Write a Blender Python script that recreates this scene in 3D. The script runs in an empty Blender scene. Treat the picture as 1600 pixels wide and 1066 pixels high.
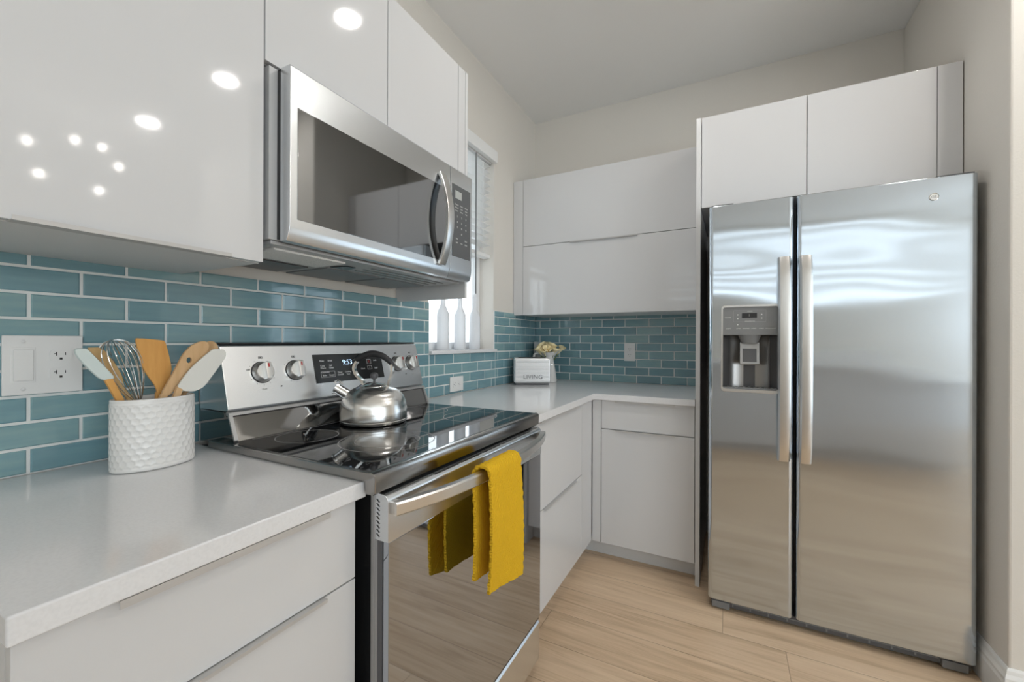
---
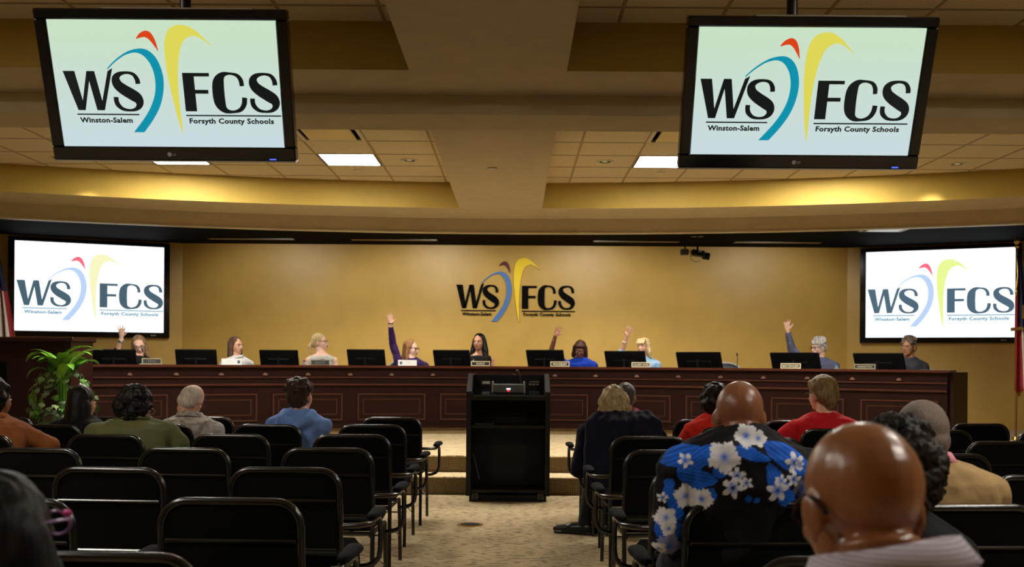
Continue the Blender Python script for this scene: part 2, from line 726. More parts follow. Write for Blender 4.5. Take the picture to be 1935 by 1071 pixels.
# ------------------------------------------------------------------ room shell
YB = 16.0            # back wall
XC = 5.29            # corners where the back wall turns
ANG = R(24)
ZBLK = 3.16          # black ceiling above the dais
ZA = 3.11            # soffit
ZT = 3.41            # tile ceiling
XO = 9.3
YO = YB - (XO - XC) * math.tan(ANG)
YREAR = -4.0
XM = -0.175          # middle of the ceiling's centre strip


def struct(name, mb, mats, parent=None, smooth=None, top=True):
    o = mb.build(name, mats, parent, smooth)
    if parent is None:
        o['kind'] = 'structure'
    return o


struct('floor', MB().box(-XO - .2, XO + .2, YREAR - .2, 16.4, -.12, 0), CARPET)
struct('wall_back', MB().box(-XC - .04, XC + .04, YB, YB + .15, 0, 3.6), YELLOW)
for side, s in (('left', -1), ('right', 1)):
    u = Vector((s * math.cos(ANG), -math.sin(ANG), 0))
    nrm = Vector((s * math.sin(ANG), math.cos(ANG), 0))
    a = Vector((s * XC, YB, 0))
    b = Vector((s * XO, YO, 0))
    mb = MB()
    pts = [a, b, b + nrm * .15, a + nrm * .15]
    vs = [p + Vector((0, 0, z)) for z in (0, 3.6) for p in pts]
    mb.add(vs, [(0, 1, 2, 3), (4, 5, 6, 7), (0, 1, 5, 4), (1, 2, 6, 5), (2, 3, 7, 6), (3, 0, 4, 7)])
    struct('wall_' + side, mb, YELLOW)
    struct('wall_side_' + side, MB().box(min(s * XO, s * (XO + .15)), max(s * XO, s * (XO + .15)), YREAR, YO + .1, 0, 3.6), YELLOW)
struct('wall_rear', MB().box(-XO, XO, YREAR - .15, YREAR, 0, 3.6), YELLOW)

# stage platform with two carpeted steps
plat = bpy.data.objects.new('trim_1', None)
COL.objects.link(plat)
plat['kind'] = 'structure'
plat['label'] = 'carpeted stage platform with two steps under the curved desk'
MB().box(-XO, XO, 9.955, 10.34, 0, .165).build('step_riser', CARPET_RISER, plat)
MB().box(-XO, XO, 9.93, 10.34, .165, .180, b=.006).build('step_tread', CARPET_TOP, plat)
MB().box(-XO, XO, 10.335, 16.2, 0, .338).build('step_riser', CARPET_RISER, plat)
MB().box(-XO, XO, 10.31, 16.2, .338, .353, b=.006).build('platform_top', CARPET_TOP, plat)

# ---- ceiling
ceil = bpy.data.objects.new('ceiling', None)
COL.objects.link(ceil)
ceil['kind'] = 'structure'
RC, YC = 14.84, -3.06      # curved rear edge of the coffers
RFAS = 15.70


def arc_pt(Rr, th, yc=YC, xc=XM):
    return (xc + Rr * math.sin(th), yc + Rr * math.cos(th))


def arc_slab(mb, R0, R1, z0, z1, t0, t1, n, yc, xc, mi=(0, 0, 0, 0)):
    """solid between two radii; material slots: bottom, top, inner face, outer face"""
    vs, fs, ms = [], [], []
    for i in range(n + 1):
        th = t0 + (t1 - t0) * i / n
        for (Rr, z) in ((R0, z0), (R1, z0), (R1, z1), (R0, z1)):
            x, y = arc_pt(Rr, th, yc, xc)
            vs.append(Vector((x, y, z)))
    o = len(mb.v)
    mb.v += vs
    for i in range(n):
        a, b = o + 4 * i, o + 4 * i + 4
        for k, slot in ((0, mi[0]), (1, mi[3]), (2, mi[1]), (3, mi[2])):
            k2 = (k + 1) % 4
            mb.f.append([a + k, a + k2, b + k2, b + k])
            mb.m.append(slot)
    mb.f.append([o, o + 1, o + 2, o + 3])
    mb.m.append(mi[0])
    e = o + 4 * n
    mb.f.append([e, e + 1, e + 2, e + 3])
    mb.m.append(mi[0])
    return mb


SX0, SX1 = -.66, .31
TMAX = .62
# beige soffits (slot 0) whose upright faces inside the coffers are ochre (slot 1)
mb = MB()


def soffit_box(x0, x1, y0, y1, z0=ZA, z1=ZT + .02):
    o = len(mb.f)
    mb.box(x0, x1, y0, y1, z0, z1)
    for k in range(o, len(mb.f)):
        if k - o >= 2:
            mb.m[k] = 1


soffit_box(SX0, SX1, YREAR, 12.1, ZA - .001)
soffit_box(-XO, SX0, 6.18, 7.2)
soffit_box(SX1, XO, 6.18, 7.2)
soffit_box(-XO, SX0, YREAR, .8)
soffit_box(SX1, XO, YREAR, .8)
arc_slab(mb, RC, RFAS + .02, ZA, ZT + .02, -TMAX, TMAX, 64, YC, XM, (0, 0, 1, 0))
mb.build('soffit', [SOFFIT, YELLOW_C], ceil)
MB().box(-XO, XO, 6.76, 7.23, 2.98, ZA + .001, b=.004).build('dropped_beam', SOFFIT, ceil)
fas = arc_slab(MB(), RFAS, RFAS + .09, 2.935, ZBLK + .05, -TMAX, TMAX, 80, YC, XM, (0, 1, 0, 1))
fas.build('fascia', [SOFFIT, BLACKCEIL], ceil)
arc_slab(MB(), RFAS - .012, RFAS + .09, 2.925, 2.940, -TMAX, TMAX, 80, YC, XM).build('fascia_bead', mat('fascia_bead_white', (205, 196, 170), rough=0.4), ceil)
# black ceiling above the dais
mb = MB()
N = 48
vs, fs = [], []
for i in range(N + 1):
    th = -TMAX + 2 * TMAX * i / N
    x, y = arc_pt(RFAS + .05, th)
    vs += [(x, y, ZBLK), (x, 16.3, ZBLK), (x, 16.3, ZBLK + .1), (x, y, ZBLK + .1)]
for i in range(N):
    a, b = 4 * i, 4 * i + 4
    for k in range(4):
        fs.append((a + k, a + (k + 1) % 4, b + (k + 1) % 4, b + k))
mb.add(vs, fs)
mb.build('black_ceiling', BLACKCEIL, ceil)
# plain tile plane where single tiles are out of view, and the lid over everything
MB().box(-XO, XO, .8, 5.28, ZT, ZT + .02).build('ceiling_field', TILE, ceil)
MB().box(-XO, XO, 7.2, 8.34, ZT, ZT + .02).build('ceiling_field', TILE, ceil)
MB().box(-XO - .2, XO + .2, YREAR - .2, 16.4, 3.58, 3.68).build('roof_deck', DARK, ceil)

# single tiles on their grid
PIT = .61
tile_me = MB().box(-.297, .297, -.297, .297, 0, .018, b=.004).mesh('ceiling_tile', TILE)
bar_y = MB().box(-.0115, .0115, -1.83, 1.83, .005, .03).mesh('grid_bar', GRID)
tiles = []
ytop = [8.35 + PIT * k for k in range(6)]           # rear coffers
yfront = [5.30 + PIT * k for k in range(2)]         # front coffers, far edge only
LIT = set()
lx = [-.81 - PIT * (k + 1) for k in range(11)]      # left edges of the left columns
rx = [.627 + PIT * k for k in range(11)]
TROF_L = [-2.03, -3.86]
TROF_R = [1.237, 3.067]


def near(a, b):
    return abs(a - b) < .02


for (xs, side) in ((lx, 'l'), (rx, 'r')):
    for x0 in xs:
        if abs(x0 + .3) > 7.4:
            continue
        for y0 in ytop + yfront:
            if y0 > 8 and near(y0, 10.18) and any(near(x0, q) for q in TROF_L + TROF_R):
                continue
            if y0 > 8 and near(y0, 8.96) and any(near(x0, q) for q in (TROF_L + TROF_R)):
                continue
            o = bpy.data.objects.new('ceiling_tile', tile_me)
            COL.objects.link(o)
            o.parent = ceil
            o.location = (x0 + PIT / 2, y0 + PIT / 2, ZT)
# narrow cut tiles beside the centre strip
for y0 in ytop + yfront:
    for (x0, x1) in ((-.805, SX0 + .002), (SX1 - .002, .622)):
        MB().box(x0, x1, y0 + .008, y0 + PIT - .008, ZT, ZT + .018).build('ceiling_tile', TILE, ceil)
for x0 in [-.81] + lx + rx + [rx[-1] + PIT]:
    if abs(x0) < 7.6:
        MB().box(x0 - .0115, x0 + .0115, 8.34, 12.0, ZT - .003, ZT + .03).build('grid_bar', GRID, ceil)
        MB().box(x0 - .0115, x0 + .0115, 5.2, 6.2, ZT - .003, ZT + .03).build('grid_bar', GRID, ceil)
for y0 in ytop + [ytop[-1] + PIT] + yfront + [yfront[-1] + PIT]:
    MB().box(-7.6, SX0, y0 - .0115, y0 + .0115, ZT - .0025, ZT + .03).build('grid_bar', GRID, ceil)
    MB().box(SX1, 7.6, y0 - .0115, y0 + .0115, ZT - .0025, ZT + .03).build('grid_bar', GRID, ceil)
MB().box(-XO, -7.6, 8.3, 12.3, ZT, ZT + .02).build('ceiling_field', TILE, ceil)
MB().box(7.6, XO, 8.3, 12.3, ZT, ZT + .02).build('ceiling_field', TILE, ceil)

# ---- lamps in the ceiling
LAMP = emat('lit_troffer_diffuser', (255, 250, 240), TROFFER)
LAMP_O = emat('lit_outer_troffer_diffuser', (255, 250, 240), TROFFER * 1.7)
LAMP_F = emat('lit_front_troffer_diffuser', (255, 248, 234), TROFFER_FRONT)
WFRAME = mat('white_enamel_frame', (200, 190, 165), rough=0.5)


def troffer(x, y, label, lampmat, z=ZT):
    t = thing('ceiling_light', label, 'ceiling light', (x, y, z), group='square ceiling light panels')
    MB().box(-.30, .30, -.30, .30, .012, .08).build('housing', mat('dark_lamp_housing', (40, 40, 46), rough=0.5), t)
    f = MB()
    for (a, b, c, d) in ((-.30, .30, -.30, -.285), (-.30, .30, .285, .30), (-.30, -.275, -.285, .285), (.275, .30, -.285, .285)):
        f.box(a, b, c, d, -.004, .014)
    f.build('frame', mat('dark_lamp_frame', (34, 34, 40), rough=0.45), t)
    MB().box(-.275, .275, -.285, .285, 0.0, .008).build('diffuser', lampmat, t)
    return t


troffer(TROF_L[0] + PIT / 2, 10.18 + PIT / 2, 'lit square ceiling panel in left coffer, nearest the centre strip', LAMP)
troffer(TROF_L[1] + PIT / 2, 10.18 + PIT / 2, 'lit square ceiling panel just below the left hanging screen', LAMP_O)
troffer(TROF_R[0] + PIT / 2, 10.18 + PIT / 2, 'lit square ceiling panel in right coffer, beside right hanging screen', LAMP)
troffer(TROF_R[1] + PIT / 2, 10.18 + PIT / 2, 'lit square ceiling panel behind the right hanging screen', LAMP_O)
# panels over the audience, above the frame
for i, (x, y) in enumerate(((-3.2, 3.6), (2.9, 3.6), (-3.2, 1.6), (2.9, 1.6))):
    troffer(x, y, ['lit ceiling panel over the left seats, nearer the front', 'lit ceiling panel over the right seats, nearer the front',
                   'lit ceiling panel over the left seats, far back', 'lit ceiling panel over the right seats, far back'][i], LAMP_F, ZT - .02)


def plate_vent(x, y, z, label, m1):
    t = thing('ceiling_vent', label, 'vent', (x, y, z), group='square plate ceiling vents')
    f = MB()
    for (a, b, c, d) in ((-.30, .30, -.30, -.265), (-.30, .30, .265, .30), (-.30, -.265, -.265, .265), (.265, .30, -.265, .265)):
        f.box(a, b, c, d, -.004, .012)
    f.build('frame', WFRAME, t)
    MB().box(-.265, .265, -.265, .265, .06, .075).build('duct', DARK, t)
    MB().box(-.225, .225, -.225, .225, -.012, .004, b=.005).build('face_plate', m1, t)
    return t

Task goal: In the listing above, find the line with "Continue the Blender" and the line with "struct('wall_rear', MB().box(-XO, XO, YREAR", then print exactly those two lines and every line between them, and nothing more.

Response below:
Continue the Blender Python script for this scene: part 2, from line 726. More parts follow. Write for Blender 4.5. Take the picture to be 1935 by 1071 pixels.
# ------------------------------------------------------------------ room shell
YB = 16.0            # back wall
XC = 5.29            # corners where the back wall turns
ANG = R(24)
ZBLK = 3.16          # black ceiling above the dais
ZA = 3.11            # soffit
ZT = 3.41            # tile ceiling
XO = 9.3
YO = YB - (XO - XC) * math.tan(ANG)
YREAR = -4.0
XM = -0.175          # middle of the ceiling's centre strip


def struct(name, mb, mats, parent=None, smooth=None, top=True):
    o = mb.build(name, mats, parent, smooth)
    if parent is None:
        o['kind'] = 'structure'
    return o


struct('floor', MB().box(-XO - .2, XO + .2, YREAR - .2, 16.4, -.12, 0), CARPET)
struct('wall_back', MB().box(-XC - .04, XC + .04, YB, YB + .15, 0, 3.6), YELLOW)
for side, s in (('left', -1), ('right', 1)):
    u = Vector((s * math.cos(ANG), -math.sin(ANG), 0))
    nrm = Vector((s * math.sin(ANG), math.cos(ANG), 0))
    a = Vector((s * XC, YB, 0))
    b = Vector((s * XO, YO, 0))
    mb = MB()
    pts = [a, b, b + nrm * .15, a + nrm * .15]
    vs = [p + Vector((0, 0, z)) for z in (0, 3.6) for p in pts]
    mb.add(vs, [(0, 1, 2, 3), (4, 5, 6, 7), (0, 1, 5, 4), (1, 2, 6, 5), (2, 3, 7, 6), (3, 0, 4, 7)])
    struct('wall_' + side, mb, YELLOW)
    struct('wall_side_' + side, MB().box(min(s * XO, s * (XO + .15)), max(s * XO, s * (XO + .15)), YREAR, YO + .1, 0, 3.6), YELLOW)
struct('wall_rear', MB().box(-XO, XO, YREAR - .15, YREAR, 0, 3.6), YELLOW)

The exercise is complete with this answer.